Reproduce exactly only the lines from the line that holds "Write a Blender" to the line that holds "CP, SP = math.cos(PITCH), math.sin(PITCH)", inclusive, in the listing below, and please leave out every picture.

>> BEGIN MATERIAL SUPPLIED

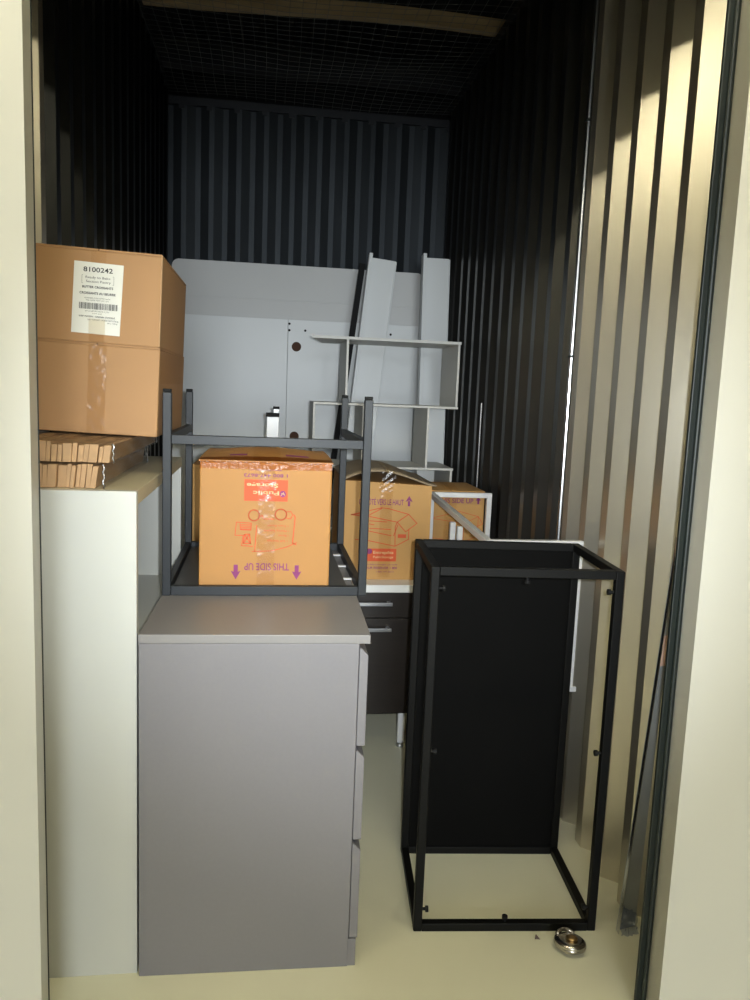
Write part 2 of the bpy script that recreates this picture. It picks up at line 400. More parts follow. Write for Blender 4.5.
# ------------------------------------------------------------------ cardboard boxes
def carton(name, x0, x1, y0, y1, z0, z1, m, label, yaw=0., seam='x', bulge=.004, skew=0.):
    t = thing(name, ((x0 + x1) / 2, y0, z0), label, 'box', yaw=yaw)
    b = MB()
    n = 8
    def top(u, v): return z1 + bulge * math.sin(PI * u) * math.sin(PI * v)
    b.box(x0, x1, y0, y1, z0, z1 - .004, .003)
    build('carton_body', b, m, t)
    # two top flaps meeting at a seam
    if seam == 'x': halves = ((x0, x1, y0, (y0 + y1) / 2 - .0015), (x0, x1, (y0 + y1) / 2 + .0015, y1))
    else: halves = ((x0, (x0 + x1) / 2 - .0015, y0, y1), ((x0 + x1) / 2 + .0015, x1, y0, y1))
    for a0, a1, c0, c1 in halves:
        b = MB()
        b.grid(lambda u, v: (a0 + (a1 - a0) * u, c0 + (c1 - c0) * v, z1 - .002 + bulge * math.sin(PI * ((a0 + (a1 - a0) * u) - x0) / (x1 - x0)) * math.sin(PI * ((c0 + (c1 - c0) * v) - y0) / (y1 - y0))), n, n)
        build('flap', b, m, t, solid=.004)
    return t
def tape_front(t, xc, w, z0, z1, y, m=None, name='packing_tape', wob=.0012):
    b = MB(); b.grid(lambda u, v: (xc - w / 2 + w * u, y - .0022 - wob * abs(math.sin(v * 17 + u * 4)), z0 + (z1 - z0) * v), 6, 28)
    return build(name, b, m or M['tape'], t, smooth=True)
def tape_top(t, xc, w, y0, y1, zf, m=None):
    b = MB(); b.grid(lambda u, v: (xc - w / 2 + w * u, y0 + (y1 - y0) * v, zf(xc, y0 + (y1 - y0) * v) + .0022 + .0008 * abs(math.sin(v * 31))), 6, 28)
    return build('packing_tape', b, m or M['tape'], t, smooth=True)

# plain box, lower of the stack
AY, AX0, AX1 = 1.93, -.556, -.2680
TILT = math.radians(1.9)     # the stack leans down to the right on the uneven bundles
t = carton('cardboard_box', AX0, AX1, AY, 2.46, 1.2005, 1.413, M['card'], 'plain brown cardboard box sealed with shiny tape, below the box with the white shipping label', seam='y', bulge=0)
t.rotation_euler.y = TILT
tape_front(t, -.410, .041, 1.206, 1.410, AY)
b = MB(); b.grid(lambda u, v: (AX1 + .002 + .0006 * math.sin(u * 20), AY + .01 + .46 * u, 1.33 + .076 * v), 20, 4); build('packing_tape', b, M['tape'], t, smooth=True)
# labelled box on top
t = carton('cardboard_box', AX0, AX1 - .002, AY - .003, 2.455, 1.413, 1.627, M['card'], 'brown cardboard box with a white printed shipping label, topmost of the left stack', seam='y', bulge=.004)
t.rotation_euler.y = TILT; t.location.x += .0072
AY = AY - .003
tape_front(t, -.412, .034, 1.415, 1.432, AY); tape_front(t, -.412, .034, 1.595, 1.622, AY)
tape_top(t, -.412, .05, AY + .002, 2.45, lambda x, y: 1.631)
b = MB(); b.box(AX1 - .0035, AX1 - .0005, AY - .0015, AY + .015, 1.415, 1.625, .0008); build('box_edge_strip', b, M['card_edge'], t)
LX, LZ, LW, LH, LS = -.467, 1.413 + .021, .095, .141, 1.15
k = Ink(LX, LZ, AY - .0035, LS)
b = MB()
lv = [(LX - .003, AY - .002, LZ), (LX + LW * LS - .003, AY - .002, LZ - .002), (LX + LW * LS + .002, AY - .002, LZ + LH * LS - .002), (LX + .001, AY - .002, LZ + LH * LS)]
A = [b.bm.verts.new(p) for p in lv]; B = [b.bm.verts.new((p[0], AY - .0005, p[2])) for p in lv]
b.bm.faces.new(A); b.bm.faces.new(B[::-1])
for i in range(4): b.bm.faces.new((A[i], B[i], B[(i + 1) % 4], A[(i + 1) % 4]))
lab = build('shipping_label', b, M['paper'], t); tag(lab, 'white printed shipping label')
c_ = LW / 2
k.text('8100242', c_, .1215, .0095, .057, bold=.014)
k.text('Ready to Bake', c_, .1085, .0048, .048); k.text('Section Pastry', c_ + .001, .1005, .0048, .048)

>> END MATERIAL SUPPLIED
>> BEGIN MATERIAL SUPPLIED

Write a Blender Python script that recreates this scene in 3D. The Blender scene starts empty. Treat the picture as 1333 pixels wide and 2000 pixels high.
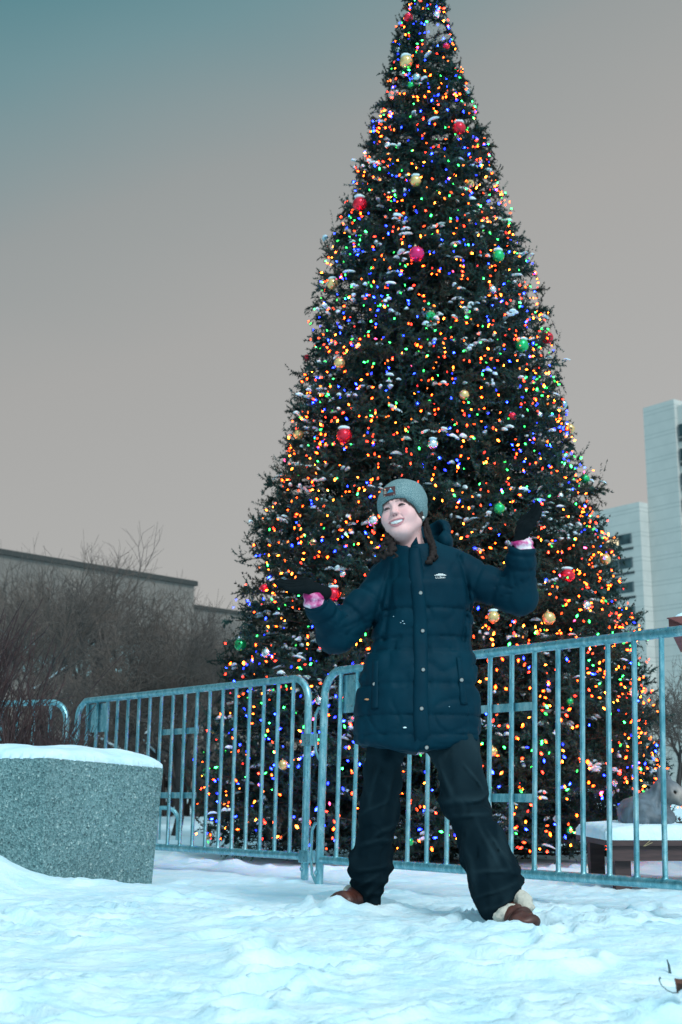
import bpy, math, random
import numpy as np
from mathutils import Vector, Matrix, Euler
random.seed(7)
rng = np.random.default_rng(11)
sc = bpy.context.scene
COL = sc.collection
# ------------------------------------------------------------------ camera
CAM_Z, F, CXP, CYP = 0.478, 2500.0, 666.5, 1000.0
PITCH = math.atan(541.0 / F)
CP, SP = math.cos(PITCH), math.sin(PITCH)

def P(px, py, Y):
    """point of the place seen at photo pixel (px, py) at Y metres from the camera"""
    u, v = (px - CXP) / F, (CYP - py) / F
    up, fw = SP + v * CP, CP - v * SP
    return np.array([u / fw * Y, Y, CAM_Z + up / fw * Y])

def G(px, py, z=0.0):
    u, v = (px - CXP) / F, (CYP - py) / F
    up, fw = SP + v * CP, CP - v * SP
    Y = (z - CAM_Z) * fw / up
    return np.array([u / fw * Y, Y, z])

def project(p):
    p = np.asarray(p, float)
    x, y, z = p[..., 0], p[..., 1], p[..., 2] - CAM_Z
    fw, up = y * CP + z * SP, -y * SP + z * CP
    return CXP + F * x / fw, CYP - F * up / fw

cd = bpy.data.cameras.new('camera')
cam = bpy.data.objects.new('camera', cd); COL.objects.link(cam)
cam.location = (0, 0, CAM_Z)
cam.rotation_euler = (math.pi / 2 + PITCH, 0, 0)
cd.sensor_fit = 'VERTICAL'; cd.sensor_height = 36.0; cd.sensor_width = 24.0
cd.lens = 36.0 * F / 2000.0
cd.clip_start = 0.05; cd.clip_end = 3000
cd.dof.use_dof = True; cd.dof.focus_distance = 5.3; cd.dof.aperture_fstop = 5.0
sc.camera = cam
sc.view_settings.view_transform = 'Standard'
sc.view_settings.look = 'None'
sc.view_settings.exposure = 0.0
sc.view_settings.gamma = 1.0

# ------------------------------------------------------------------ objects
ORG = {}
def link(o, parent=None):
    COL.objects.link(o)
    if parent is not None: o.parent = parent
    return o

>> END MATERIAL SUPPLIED

• RESULT BELOW:
Write a Blender Python script that recreates this scene in 3D. The Blender scene starts empty. Treat the picture as 1333 pixels wide and 2000 pixels high.
import bpy, math, random
import numpy as np
from mathutils import Vector, Matrix, Euler
random.seed(7)
rng = np.random.default_rng(11)
sc = bpy.context.scene
COL = sc.collection
# ------------------------------------------------------------------ camera
CAM_Z, F, CXP, CYP = 0.478, 2500.0, 666.5, 1000.0
PITCH = math.atan(541.0 / F)
CP, SP = math.cos(PITCH), math.sin(PITCH)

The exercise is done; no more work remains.